>> Start

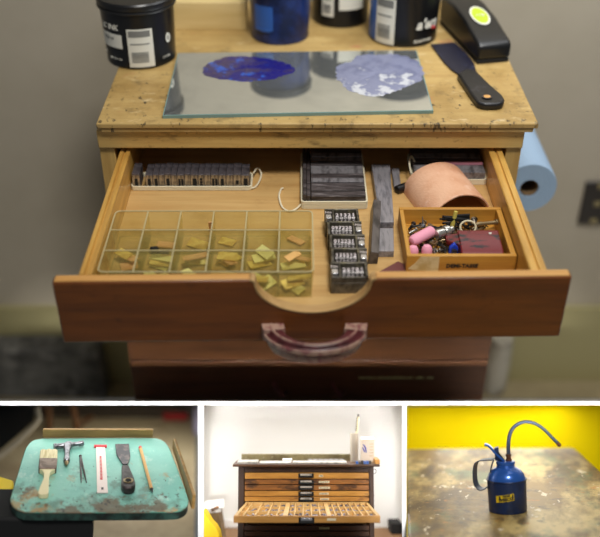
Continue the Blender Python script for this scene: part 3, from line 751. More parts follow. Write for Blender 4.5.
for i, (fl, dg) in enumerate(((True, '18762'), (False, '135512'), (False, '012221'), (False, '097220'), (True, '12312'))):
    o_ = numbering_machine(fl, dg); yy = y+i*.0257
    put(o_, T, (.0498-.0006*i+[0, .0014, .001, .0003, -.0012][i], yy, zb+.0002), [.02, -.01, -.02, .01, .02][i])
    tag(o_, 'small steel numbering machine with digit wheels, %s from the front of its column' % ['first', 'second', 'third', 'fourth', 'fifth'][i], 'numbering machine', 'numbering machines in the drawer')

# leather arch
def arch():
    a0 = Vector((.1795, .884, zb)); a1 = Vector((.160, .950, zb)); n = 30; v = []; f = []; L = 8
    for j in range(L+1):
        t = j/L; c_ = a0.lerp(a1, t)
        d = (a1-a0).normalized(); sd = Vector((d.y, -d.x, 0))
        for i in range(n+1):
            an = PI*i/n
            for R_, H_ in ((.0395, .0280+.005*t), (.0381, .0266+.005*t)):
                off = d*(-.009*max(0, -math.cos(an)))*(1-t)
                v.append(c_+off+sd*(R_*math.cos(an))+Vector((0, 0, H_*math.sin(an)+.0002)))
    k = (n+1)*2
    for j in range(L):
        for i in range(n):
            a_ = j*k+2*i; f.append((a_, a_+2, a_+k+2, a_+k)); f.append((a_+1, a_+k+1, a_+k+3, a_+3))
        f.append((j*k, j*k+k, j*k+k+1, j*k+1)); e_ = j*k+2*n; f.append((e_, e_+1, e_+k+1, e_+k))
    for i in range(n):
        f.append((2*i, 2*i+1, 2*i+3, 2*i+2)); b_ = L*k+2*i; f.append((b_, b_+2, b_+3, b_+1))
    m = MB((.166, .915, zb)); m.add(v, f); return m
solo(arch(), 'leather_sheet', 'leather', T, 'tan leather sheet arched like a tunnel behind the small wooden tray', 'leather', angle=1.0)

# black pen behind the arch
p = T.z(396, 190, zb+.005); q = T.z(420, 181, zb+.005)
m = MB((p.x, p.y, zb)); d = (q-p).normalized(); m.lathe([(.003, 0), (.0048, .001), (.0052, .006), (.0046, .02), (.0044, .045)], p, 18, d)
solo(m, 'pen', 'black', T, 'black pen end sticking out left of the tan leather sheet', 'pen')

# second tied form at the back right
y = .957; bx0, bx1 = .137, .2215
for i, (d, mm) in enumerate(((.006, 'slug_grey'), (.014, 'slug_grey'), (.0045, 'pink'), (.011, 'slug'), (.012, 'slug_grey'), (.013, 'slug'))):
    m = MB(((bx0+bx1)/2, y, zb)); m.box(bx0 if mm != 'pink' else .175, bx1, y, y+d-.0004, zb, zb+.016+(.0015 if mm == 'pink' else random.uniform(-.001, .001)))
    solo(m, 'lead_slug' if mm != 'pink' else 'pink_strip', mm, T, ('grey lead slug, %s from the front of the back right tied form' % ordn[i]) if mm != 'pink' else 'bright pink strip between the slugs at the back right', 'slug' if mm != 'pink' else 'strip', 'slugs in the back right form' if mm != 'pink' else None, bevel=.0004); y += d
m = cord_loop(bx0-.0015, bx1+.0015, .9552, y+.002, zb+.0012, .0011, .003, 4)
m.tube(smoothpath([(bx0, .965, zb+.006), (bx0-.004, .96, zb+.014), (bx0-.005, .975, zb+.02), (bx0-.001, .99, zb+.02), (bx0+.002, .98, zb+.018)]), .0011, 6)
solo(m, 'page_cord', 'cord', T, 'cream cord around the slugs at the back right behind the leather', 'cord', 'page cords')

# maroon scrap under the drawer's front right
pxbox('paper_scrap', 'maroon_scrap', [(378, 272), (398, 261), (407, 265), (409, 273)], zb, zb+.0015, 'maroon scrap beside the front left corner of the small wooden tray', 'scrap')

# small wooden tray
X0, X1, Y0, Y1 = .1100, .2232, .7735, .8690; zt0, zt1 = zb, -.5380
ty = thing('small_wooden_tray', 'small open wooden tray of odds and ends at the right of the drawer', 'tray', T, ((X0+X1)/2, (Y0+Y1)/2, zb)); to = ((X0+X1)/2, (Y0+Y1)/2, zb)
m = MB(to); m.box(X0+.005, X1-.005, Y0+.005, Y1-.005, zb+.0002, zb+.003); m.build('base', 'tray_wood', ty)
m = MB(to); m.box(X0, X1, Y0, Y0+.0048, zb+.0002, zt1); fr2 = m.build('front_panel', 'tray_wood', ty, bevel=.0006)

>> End

WHAT YOU ARE ASKED TO DO →
Write out the material above again, word for word, minus its pictures.

ANSWER TO THIS PROBLEM →
Continue the Blender Python script for this scene: part 3, from line 751. More parts follow. Write for Blender 4.5.
for i, (fl, dg) in enumerate(((True, '18762'), (False, '135512'), (False, '012221'), (False, '097220'), (True, '12312'))):
    o_ = numbering_machine(fl, dg); yy = y+i*.0257
    put(o_, T, (.0498-.0006*i+[0, .0014, .001, .0003, -.0012][i], yy, zb+.0002), [.02, -.01, -.02, .01, .02][i])
    tag(o_, 'small steel numbering machine with digit wheels, %s from the front of its column' % ['first', 'second', 'third', 'fourth', 'fifth'][i], 'numbering machine', 'numbering machines in the drawer')

# leather arch
def arch():
    a0 = Vector((.1795, .884, zb)); a1 = Vector((.160, .950, zb)); n = 30; v = []; f = []; L = 8
    for j in range(L+1):
        t = j/L; c_ = a0.lerp(a1, t)
        d = (a1-a0).normalized(); sd = Vector((d.y, -d.x, 0))
        for i in range(n+1):
            an = PI*i/n
            for R_, H_ in ((.0395, .0280+.005*t), (.0381, .0266+.005*t)):
                off = d*(-.009*max(0, -math.cos(an)))*(1-t)
                v.append(c_+off+sd*(R_*math.cos(an))+Vector((0, 0, H_*math.sin(an)+.0002)))
    k = (n+1)*2
    for j in range(L):
        for i in range(n):
            a_ = j*k+2*i; f.append((a_, a_+2, a_+k+2, a_+k)); f.append((a_+1, a_+k+1, a_+k+3, a_+3))
        f.append((j*k, j*k+k, j*k+k+1, j*k+1)); e_ = j*k+2*n; f.append((e_, e_+1, e_+k+1, e_+k))
    for i in range(n):
        f.append((2*i, 2*i+1, 2*i+3, 2*i+2)); b_ = L*k+2*i; f.append((b_, b_+2, b_+3, b_+1))
    m = MB((.166, .915, zb)); m.add(v, f); return m
solo(arch(), 'leather_sheet', 'leather', T, 'tan leather sheet arched like a tunnel behind the small wooden tray', 'leather', angle=1.0)

# black pen behind the arch
p = T.z(396, 190, zb+.005); q = T.z(420, 181, zb+.005)
m = MB((p.x, p.y, zb)); d = (q-p).normalized(); m.lathe([(.003, 0), (.0048, .001), (.0052, .006), (.0046, .02), (.0044, .045)], p, 18, d)
solo(m, 'pen', 'black', T, 'black pen end sticking out left of the tan leather sheet', 'pen')

# second tied form at the back right
y = .957; bx0, bx1 = .137, .2215
for i, (d, mm) in enumerate(((.006, 'slug_grey'), (.014, 'slug_grey'), (.0045, 'pink'), (.011, 'slug'), (.012, 'slug_grey'), (.013, 'slug'))):
    m = MB(((bx0+bx1)/2, y, zb)); m.box(bx0 if mm != 'pink' else .175, bx1, y, y+d-.0004, zb, zb+.016+(.0015 if mm == 'pink' else random.uniform(-.001, .001)))
    solo(m, 'lead_slug' if mm != 'pink' else 'pink_strip', mm, T, ('grey lead slug, %s from the front of the back right tied form' % ordn[i]) if mm != 'pink' else 'bright pink strip between the slugs at the back right', 'slug' if mm != 'pink' else 'strip', 'slugs in the back right form' if mm != 'pink' else None, bevel=.0004); y += d
m = cord_loop(bx0-.0015, bx1+.0015, .9552, y+.002, zb+.0012, .0011, .003, 4)
m.tube(smoothpath([(bx0, .965, zb+.006), (bx0-.004, .96, zb+.014), (bx0-.005, .975, zb+.02), (bx0-.001, .99, zb+.02), (bx0+.002, .98, zb+.018)]), .0011, 6)
solo(m, 'page_cord', 'cord', T, 'cream cord around the slugs at the back right behind the leather', 'cord', 'page cords')

# maroon scrap under the drawer's front right
pxbox('paper_scrap', 'maroon_scrap', [(378, 272), (398, 261), (407, 265), (409, 273)], zb, zb+.0015, 'maroon scrap beside the front left corner of the small wooden tray', 'scrap')

# small wooden tray
X0, X1, Y0, Y1 = .1100, .2232, .7735, .8690; zt0, zt1 = zb, -.5380
ty = thing('small_wooden_tray', 'small open wooden tray of odds and ends at the right of the drawer', 'tray', T, ((X0+X1)/2, (Y0+Y1)/2, zb)); to = ((X0+X1)/2, (Y0+Y1)/2, zb)
m = MB(to); m.box(X0+.005, X1-.005, Y0+.005, Y1-.005, zb+.0002, zb+.003); m.build('base', 'tray_wood', ty)
m = MB(to); m.box(X0, X1, Y0, Y0+.0048, zb+.0002, zt1); fr2 = m.build('front_panel', 'tray_wood', ty, bevel=.0006)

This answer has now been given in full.